Copy, from the entries below, each line in which the string "Blender" appears.

⁂

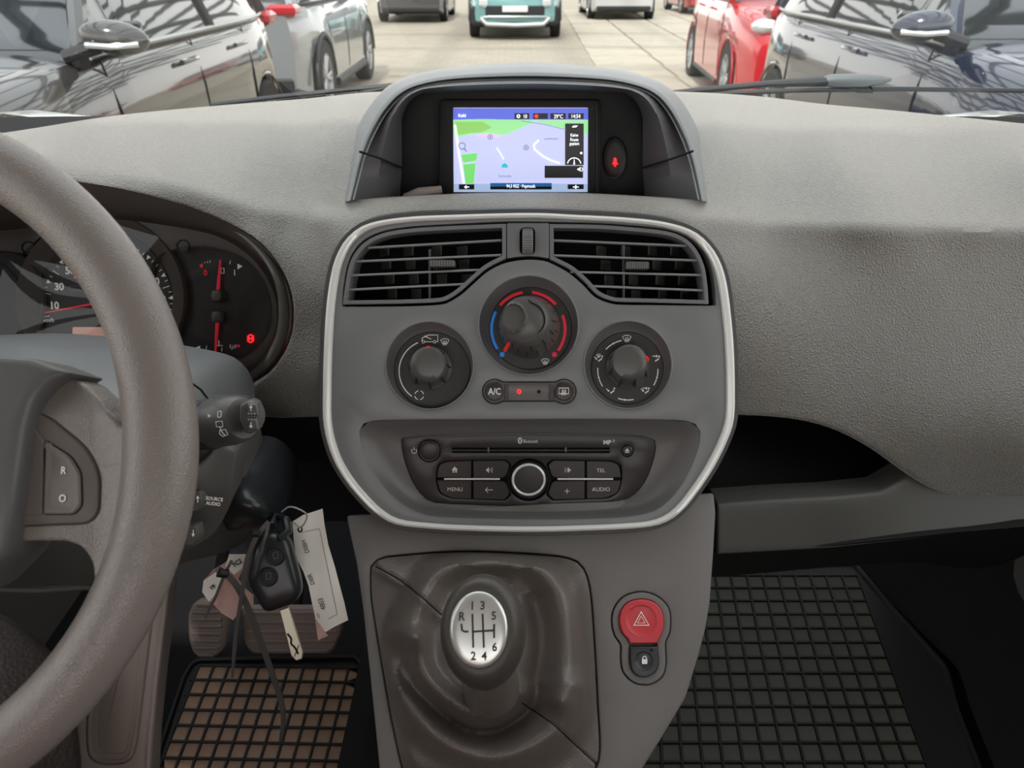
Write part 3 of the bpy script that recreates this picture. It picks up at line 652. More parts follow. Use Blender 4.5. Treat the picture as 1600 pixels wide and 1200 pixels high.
b.stroke(BF.L([(659, 533), (660, 528), (664, 526), (669, 523.5), (684, 523.5), (684, 534), (681, 534)], h), k * 1.1, h); b.stroke(BF.L([(664, 534), (677, 534)], h), k * 1.0, h); b.stroke(BF.L([(663, 525), (674, 530)], h), k * 1.2, h)
for x in (661.5, 679): b.stroke(BF.L(circ(x, 534, 2.1, n=10), h), k * .9, h, True)
icon_screen(b, BF, 695, 534, 6.5, h, .9)
for a in range(4): b.stroke(BF.L(arc(655, 617.5, 7, a * 90 + 12, a * 90 + 72, 7), h), k * 1.2, h)
b.build('dial_markings', m_white, t, BF)
smallknob(t, (672, 575.5), (669, 569), -.009, 92)
t, h = dialthing('airflow_dial', 'R', 'round airflow dial with black knob under the right vent, ringed by white air symbols', -.009)
b = MB()
for a0, a1 in ((102, 117), (121, 137), (176, 192), (197, 213), (-74 + 325, 262), (266, 281), (-31, -17), (-12, 2)): b.stroke(BF.L(arc(981, 578, 47, a0, a1, 8), h), k * 1.5, h)
for a in (119, 194.5, 264, -14.5): b.poly(BF.L(circ(981 + 47 * math.cos(R(a)), 578 - 47 * math.sin(R(a)), 1.5, n=8), h), h, .0001)
icon_screen(b, BF, 979.5, 529, 6.8, h, .9); icon_man(b, BF, 1025, 560, 7, h, face=True); icon_man(b, BF, 1009, 610, 7, h, feet=True, face=True); icon_man(b, BF, 955, 610, 7, h, feet=True); icon_man(b, BF, 936, 560, 7, h, feet=True, scr=True)
b.build('dial_markings', m_white, t, BF)
smallknob(t, (981, 574), (983.5, 566), -.009, 20)
t, h = dialthing('temperature_dial', 'C', 'large temperature dial in the centre ringed by blue and red arcs', -.011)
for a0, a1, mm in ((99, 140, m_red), (84, 42, m_red), (31, -38, m_red), (152, 213, m_blue)):
    if mm is m_red and a0 == 31: a0, a1 = 22, -36
    b = MB(); b.stroke(BF.L(arc(825.5, 514, 57.5, a0, a1), h), k * 4.4, h); b.build('colour_arc', mm, t, BF)
for x, y, mm in ((784.5, 554, m_blue), (866.5, 554, m_red)):
    b = MB(); b.poly(BF.L(circ(x, y, 4, n=16), h), h, .0002); b.build('colour_dot', mm, t, BF)
b = MB(); icon_screen(b, BF, 852, 565, 6, h, .9); b.build('dial_markings', m_white, t, BF)
kb = knob(t, [(49, -.011, 827, 512), (48.5, -.006, 826.5, 510), (46.5, -.003, 826, 509), (45, .001, 825.5, 508), (43, .004, 825, 507), (41, .014, 823, 504), (38.5, .021, 821, 501), (35.5, .0235, 820, 499.5)], 8, 0, 0, 0, 0)
b = MB()     # turned cap with finger dimple
hx = lambda x, y: 0
capP = circ(820, 499.5, 36, n=64)
cc0 = BF.l(802, 496.5, .0235); RX, RY = k1 * 17.5, k1 * 19.5
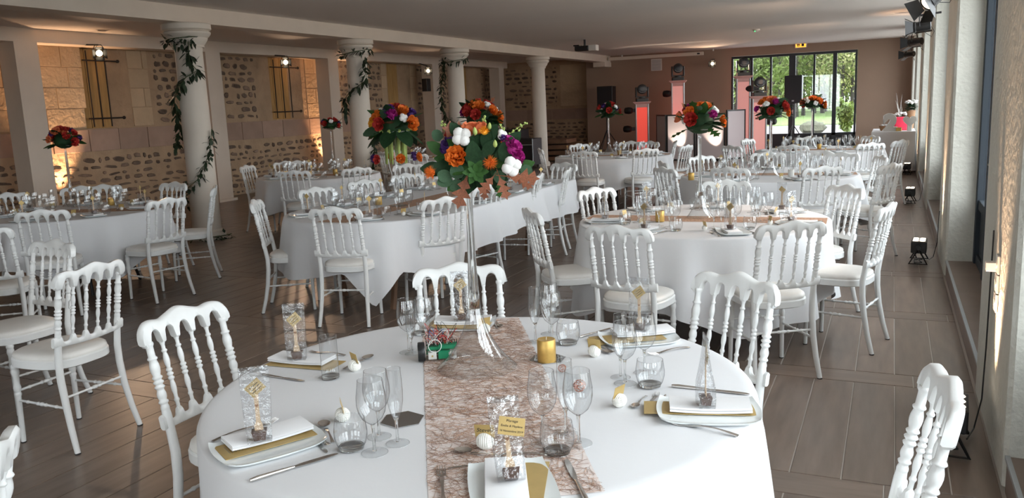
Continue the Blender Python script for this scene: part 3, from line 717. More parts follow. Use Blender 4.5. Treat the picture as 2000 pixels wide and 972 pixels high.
def cloth(P, ctr, hem, amp, seed, zt=.755):
    r = random.Random(seed); n = len(P); ph = [r.uniform(0, 6.28) for _ in range(8)]; s = [0]
    for i in range(1, n): s.append(s[-1]+hypot(P[i][0]-P[i-1][0], P[i][1]-P[i-1][1]))
    tot = s[-1]+hypot(P[0][0]-P[-1][0], P[0][1]-P[-1][1]); mb = MB(); rings = []
    for f in (.0, .3, .6, .85, .95): rings.append([(ctr[0]+(p[0]-ctr[0])*f, ctr[1]+(p[1]-ctr[1])*f, zt) for p in P])
    rings[0] = None
    for d, dz in ((-.012, 0), (-.003, -.003), (.001, -.012)): rings.append([(p[0]+p[2]*d, p[1]+p[3]*d, zt+dz) for p in P])
    m = 9
    for j in range(1, m+1):
        t = j/m; ring = []
        for i, p in enumerate(P):
            u = s[i]/tot*2*pi; k1 = round(tot/.42); k2 = round(tot/.27); k3 = round(tot/.9)
            w = cos(k1*u+ph[0]+.8*sin(3*u+ph[3]))*.6+cos(k2*u+ph[1])*.28+cos(k3*u+ph[2])*.5
            zz = zt-.012-(zt-.012-hem(u, p))*t; off = .004+.035*t+amp*(w+.35*abs(w))*t**.75*.75
            ring.append((p[0]+p[2]*off, p[1]+p[3]*off, zz))
        rings.append(ring)
    vs = [(ctr[0], ctr[1], zt)]
    for rg in rings[1:]: vs += rg
    fs = [(0, 1+k, 1+(k+1) % n) for k in range(n)]; R_ = len(rings)-1
    fs += [(1+i*n+k, 1+(i+1)*n+k, 1+(i+1)*n+(k+1) % n, 1+i*n+(k+1) % n) for i in range(R_-1) for k in range(n)]
    return mb.add(vs, fs)
TD = {'T1': ('in the foreground', 'foreground table'), 'T2': ('second in the right-hand row', 'second round table'), 'T3': ('third in the right-hand row', 'third round table'),
      'T4': ('farthest in the right-hand row, before the glass doors', 'farthest round table'), 'T5': ('left of the booth near the far plain column', 'round table near the far column'),
      'T6': ('', 'long table'), 'T7': ('under the first barred niche at the left', 'left table'), 'T8': ('by the bright wall light', 'table by the wall light'),
      'T9': ('far back, behind the drooping bouquet', 'far left table'), 'T10': ('cut off by the left picture edge', 'table at the left edge')}
def round_table_proto():
    t = E('round_table'); MB().lathe([(0, .715), (.78, .715), (.79, .72), (.79, .738), (.78, .742), (0, .742)], 40, cap=False).build('tabletop', 'tablewood', t)
    for k in range(4):
        a = pi/4+k*pi/2; MB().tube([(.5*cos(a), .5*sin(a), 0), (.42*cos(a), .42*sin(a), .3), (.48*cos(a), .48*sin(a), .712)], .014, 7).build('leg', 'blackmetal', t)
    MB().tube([(-.35, -.35, .32), (.35, .35, .32)], .010, 6).tube([(-.35, .35, .32), (.35, -.35, .32)], .010, 6).build('brace', 'blackmetal', t); return t
RT = Proto(round_table_proto)
for i, (k, (x, y, r)) in enumerate(TB.items()):
    if k == 'T6': continue
    RT.put((x, y, 0), .3*i, 'round table under its cloth, '+TD[k][0], 'table', None, (r/.84, r/.84, 1))
    low = .10 if k == 'T1' else (.22 if k in ('T2',) else .27)
    def hem(u, p, low=low, s=i): return low+.07*cos(4*u+s*.9)+.02*cos(9*u+s)
    o = cloth(outline('round', (x, y), r), (x, y), hem, .075 if k != 'T1' else .04, 20+i).build('tablecloth', 'cloth', None, 60)
    tag(o, 'white tablecloth over the round table '+TD[k][0], 'tablecloth')
t = thing('long_table', 'long wooden table with one rounded end under a white cloth, middle of the hall', 'table', (-4.0, 5.95, 0))
MB().prism([(.76*cos(pi+pi*k/24), .76*sin(pi+pi*k/24)) for k in range(25)]+[(.76, 2.72), (-.76, 2.72)], .712, .742).build('tabletop', 'tablewood', t)
for yy in (-.25, 1.2, 2.5):
    for s in (-1, 1): MB().tube([(s*.35, yy-.16*s, 0), (s*.35, yy, .71)], .028, 6).build('leg', 'tablewood', t)
    MB().box(-.36, .36, yy-.03, yy+.03, .28, .34).build('crossbar', 'tablewood', t)
def hem6(u, p):
    x, y = p[0], p[1]; z = .43+.02*cos(5*u)
    if y < 5.9: z = .33+.05*cos(6*u)
    z -= .28*max(0, 1-hypot(x+3.62, y-5.25)/.22)       # pointed corner hanging low
    return z
o = cloth(outline('long', (-4.0, 5.95), .8, 8.72), (-4.0, 7.0), hem6, .05, 77).build('tablecloth', 'cloth', None, 60)
tag(o, 'white tablecloth over the long table, a pointed corner hanging at its near end', 'tablecloth')

# ================================================================== COLUMNS
def make_column():
    t = E('column')
    MB().lathe([(.188, .12), (.186, .6), (.180, 1.6), (.172, 2.45), (.176, 2.47), (.176, 2.50)], 36).build('shaft', 'column', t)
    MB().lathe([(.24, 0), (.24, .07), (.225, .085), (.225, .10), (.20, .115), (.19, .125)], 36).build('base', 'column', t)
    MB().lathe([(.20, 2.50), (.20, 2.53), (.215, 2.55), (.25, 2.60), (.25, 2.62), (.27, 2.635), (.295, 2.67), (.295, 2.69), (.27, 2.705), (.305, 2.725), (.305, 2.785), (.29, 2.80)], 36).build('capital', 'column', t)
    return t
CP = Proto(make_column)
COLY = [8.3, 12.05, 15.6, 20.1]
for i, (y, l) in enumerate(zip(COLY, ('nearest to the camera, beside the left table', 'second from the camera, behind the wall-light table', 'third from the camera, behind the large foreground bouquet', 'farthest and bare, without any garland'))):
    CP.put((-8.35, y, 0), 0, 'round cream column '+l, 'column')
# leaf primitives ---------------------------------------------------
def leaf_add(mb, base, d, up, L, W, n=4, fold=.15, droop=.2, shape=0):
    d = Vector(d).normalized(); up = Vector(up); s = d.cross(up); s = s.normalized() if s.length > 1e-4 else d.orthogonal().normalized(); nrm = s.cross(d)
    vs = []
    for i in range(n+1):
        t = i/n; w = W*.5*(sin(pi*min(1, t*.92+.06))**(.8 if shape == 0 else .5)); c = Vector(base)+d*L*t-nrm*(-1)*0+Vector((0, 0, -1))*L*droop*t*t
        vs += [tuple(c-s*w+nrm*w*fold), tuple(c), tuple(c+s*w+nrm*w*fold)]
    fs = []
    for i in range(n): a = i*3; fs += [(a, a+1, a+4, a+3), (a+1, a+2, a+5, a+4)]
    mb.add(vs, fs)
def garland(name, pts, label, leaf=.075, dens=26, spread=.05, seed=1, m='garland'):
    r = random.Random(seed); t = thing(name, label, 'garland', pts[0]); P = [Vector(p)-Vector(pts[0]) for p in pts]
    MB().tube(P, .006, 5).build('vine', 'stem', t); mb = MB()
    for i in range(len(P)-1):
        d = P[i+1]-P[i]; n = max(1, int(d.length*dens*2.6))
        for k in range(n):
            p = P[i]+d*(k/n); a = Vector((r.gauss(0, 1), r.gauss(0, 1), r.gauss(0, .8)-.3)).normalized(); a = (a+d.normalized()*.5).normalized()
            leaf_add(mb, p+a*r.uniform(.0, .06), a, (0, 0, 1), leaf*r.uniform(.6, 1.25), leaf*.5*r.uniform(.7, 1.2), 3, .1, .2)
            if r.random() < .3: q = p+a*spread; leaf_add(mb, q, a, (0, 0, 1), leaf*.8, leaf*.35, 3)
    mb.build('leaves', m, t, 60, kind='stuff'); return t
def spiral(y, segs, rad=.215):
    """points around a column: list of (angle_deg, z, radius)"""
    out = []
    for (a0, z0), (a1, z1) in zip(segs, segs[1:]):
        n = max(2, int(abs(a1-a0)/18)+int(abs(z1-z0)/.15))
        for k in range(n):
            t = k/n; a = R(a0+(a1-a0)*t); out.append((-8.35+rad*cos(a), y+rad*sin(a), z0+(z1-z0)*t))
    a = R(segs[-1][0]); out.append((-8.35+rad*cos(a), y+rad*sin(a), segs[-1][1])); return out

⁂

Response below.
Write part 3 of the bpy script that recreates this picture. It picks up at line 652. More parts follow. Use Blender 4.5. Treat the picture as 1600 pixels wide and 1200 pixels high.
Continue the Blender Python script for this scene: part 3, from line 717. More parts follow. Use Blender 4.5. Treat the picture as 2000 pixels wide and 972 pixels high.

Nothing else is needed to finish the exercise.